I trasferimenti nella scuola di Stato non sono soggetti ad alcun filtro né in uscita né in entrata, contrariamente ai trasferimenti intercomunali del personale parastatale dove serve l’assenso dei due uffici interessati. Nelle aziende private con più sedi il trasferimento a domanda esiste, ma è possibile per l’azienda prescindere dalle graduatorie per le sue necessità organizzative.

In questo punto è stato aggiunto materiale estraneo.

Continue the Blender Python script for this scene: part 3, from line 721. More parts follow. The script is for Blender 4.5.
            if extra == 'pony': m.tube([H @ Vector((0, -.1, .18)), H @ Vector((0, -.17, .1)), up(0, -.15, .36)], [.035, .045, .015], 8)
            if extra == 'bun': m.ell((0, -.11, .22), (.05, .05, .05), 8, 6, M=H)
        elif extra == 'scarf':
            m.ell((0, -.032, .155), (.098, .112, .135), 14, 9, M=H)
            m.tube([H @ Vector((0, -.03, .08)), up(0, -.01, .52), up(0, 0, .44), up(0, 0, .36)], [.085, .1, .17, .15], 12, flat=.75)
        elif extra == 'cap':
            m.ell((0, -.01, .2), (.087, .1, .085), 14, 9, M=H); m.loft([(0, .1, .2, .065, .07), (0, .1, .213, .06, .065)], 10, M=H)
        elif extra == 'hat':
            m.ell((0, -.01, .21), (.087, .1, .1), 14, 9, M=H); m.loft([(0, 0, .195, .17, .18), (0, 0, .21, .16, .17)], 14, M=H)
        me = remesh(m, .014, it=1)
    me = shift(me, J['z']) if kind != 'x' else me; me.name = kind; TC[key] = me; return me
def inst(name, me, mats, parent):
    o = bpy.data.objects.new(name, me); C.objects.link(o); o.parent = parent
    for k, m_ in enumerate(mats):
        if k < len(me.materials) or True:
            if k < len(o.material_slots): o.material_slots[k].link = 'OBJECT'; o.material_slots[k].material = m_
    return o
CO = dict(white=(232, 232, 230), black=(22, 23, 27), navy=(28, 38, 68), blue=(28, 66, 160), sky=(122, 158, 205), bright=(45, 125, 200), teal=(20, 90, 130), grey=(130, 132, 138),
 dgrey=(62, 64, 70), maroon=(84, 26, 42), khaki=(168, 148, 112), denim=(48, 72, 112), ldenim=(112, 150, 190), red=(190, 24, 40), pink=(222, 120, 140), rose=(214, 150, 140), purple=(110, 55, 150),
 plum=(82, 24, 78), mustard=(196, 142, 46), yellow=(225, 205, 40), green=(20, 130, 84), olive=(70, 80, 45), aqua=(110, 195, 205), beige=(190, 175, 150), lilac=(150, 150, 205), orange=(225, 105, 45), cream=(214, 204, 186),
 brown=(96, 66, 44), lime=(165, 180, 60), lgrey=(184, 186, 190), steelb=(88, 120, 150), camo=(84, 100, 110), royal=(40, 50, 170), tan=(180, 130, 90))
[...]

La scuola di Stato italiana è un’anomalia probabilmente unica al mondo. La capacità dei vertici scolastici di opporsi all’autodislocazione dei docenti è diminuita anno dopo anno con la rinuncia progressiva ed ormai totale alla gestione del personale, che sarebbe quasi impossibile anche per dirigenti “bolscevichi” senza cambiare radicalmente le regole. Figuriamoci poi per dirigenti che spessissimo non meritano di essere considerati tali e per primi fanno della ricerca del proprio benessere e della leggina favorevole alla loro sistemazione giuridica ed economica la principale occupazione quotidiana.
Abolire il ruolo nazionale, togliere ai trasferimenti la periodicità annuale, mettere il filtro del consenso dei due uffici interessati, attuare una limitazione territoriale alle domande, abolire i trasferimenti e le assegnazioni di durata annuale, dilatare i tempi iniziali di permanenza nel territorio di prima assunzione anche a 7-8 anni. Sono tutte misure di contrasto elementari, facili ed efficaci ad un fenomeno deleterio. Ma chi affonderà il bisturi? Chi pensa davvero agli studenti ed alla nostra società?
Qualcuno nega che il fenomeno esista davvero? Tanto meglio, allora le misure sarebbero indolori e quindi ancor più facili da adottare. Ma penso proprio di no.